High-Temperature Wetting Behavior and Adhesion Mechanism of Cryolite-Based Molten Salt on SiC Refractory Substrate

The problem of the adhesion of aluminum slag to the inner wall of a vacuum ladle is essential but has not been addressed. Using a high-temperature wettability experimental setup, this paper investigates the mechanism of interfacial wettability, adhesion, and penetration between Na3AlF6-Al2O3-CaF2 cryolite-based molten salt and SiC refractory substrate. The composition of the slag was determined based on the slag obtained in the transfer ladle during the aluminum electrolysis process. We mainly study the effects of different Al2O3 contents in cryolite-based molten salt and temperatures on the contact angle and surface tension. The results indicate that as the Al2O3 content in the slag increases, the contact angle decreases, enhancing the slag’s wettability on the SiC substrate. Additionally, a higher Al2O3 content leads to higher slag melting temperatures and surface tension, which improves the slag mobility and enhances the mass transfer and diffusion capabilities of molecules or ions within the slag. The work of adhesion, calculated using the Mills model, also increases with the increasing Al2O3 content.
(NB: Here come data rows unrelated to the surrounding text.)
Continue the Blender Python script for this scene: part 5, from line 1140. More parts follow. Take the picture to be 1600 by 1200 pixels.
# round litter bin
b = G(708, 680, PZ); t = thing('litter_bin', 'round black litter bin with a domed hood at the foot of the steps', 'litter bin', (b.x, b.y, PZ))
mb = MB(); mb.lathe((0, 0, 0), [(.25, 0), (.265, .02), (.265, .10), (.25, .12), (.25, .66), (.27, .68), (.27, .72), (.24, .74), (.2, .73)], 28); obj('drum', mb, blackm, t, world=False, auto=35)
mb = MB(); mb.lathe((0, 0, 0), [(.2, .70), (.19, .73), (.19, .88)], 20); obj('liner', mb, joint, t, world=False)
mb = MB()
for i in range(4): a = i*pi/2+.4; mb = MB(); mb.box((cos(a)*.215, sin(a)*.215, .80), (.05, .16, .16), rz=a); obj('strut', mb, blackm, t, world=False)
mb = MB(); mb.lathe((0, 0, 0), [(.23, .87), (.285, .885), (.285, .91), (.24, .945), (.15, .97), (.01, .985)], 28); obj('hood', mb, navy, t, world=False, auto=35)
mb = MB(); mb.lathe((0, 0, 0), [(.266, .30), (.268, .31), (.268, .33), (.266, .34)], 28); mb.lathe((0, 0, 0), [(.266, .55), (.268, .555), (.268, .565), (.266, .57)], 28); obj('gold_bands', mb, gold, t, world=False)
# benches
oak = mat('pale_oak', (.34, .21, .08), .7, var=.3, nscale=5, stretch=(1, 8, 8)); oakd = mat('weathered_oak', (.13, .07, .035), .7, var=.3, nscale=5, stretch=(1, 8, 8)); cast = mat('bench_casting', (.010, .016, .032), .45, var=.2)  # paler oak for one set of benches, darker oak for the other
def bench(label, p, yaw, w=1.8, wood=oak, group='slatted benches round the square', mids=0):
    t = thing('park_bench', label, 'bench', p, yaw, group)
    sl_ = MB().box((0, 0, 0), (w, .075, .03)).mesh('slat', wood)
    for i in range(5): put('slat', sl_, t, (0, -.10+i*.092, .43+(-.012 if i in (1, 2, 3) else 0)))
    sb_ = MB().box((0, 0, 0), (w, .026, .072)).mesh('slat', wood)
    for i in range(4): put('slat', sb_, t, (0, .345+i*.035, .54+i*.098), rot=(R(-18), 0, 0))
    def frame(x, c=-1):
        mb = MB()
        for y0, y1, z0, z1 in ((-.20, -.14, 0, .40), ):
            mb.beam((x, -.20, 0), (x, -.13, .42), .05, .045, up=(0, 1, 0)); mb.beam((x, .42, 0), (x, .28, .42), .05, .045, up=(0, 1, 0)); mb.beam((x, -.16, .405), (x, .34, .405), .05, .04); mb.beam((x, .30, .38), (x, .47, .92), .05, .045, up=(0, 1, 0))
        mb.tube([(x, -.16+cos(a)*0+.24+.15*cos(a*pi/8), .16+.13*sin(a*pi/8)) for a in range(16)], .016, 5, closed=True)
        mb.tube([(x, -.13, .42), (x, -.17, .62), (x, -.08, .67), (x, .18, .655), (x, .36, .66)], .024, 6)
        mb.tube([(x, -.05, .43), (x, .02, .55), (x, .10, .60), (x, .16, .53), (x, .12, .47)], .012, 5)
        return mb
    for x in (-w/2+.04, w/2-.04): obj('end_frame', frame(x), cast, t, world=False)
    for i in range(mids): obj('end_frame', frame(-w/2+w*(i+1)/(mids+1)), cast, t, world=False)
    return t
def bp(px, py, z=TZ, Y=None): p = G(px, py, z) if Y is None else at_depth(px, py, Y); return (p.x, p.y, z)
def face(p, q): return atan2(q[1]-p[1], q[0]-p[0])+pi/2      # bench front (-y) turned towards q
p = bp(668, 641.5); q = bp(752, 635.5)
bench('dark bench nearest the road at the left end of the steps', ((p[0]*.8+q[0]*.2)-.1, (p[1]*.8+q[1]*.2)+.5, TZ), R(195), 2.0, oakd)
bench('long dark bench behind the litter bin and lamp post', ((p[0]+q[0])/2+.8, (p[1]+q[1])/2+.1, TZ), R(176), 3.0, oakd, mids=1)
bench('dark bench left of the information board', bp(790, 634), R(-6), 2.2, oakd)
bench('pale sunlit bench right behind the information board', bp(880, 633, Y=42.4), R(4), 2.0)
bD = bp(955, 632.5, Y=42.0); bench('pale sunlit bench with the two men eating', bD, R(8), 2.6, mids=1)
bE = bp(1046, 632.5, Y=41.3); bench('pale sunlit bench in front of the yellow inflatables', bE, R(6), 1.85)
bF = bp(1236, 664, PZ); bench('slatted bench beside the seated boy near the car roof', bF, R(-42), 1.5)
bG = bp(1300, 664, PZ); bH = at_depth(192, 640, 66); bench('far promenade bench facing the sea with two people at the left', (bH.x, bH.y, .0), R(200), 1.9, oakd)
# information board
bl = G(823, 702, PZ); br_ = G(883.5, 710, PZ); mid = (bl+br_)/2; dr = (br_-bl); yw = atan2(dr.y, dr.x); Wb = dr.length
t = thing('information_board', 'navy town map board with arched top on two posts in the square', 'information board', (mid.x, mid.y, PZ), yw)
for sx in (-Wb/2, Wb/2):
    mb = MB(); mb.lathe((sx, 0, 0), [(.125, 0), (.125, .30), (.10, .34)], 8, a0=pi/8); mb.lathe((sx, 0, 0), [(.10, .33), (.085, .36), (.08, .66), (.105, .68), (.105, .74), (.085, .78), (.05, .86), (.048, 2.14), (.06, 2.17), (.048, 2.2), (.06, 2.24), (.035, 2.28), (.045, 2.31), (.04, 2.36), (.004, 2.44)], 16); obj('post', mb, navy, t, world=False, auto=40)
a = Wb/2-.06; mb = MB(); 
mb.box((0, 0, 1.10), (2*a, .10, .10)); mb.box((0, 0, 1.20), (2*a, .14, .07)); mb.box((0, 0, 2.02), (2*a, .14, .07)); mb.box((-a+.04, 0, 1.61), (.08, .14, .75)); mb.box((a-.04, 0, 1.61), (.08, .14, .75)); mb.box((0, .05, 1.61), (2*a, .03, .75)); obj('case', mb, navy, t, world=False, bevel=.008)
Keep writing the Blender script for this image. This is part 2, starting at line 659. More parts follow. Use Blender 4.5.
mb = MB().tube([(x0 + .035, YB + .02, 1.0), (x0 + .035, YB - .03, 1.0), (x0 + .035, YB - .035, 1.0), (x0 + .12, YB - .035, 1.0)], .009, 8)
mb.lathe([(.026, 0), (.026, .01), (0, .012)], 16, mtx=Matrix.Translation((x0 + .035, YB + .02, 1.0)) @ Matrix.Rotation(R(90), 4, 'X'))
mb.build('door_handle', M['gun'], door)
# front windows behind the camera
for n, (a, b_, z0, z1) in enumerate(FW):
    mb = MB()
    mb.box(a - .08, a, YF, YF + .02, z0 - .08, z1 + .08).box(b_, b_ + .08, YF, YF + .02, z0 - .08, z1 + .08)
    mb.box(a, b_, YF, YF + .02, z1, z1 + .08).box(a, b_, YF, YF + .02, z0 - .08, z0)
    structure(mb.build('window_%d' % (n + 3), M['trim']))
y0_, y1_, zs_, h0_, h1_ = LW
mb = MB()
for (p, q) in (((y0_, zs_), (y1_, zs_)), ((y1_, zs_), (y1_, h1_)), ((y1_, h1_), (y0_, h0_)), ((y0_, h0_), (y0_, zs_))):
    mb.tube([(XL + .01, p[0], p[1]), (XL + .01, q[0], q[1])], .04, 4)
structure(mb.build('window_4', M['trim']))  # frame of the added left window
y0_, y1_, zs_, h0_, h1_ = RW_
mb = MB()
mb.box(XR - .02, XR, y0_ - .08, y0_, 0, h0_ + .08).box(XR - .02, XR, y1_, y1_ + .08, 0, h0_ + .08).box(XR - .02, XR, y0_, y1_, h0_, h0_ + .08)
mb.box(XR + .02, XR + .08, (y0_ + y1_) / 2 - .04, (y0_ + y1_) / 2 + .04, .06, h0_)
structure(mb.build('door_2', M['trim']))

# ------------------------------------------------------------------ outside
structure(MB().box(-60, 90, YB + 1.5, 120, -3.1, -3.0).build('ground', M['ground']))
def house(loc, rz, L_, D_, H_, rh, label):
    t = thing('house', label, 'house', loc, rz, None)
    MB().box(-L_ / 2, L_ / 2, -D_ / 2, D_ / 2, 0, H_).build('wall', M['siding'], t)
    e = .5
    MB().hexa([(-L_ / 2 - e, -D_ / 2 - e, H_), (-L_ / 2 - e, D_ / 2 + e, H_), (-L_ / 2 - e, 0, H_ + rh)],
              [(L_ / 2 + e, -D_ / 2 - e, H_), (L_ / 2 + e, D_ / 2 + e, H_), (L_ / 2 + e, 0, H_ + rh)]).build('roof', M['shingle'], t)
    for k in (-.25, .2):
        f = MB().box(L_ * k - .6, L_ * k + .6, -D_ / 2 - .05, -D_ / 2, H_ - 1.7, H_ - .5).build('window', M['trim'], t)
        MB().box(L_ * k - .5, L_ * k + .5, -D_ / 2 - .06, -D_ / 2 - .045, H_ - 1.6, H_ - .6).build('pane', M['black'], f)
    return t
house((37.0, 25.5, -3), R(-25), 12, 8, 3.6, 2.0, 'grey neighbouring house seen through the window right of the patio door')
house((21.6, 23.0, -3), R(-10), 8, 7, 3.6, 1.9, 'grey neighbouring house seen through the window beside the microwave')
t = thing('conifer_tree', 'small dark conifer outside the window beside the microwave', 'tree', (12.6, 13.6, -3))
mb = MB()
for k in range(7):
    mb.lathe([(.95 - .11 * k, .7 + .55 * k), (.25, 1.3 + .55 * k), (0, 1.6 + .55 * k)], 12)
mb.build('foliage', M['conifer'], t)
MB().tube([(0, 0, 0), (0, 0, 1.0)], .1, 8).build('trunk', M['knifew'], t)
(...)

The increased Al2O3 concentration activates the activity of Na3AlF6 in the slag, facilitating the dissolution reactions and improving the wettability between the slag and SiC. Moreover, the wetting behavior of the Na3AlF6-Al2O3-CaF2 slag is primarily influenced by the initial Al2O3 content and its compositional changes. The results show that the slag penetration resistance and mechanical erosion resistance of the ladle lining can be improved by using an SiC-based refractory with an optimized Al2O3 content. This will have important guiding significance for the development, design, and application of inner wall materials for aluminum electrolysis industrial vacuum ladles.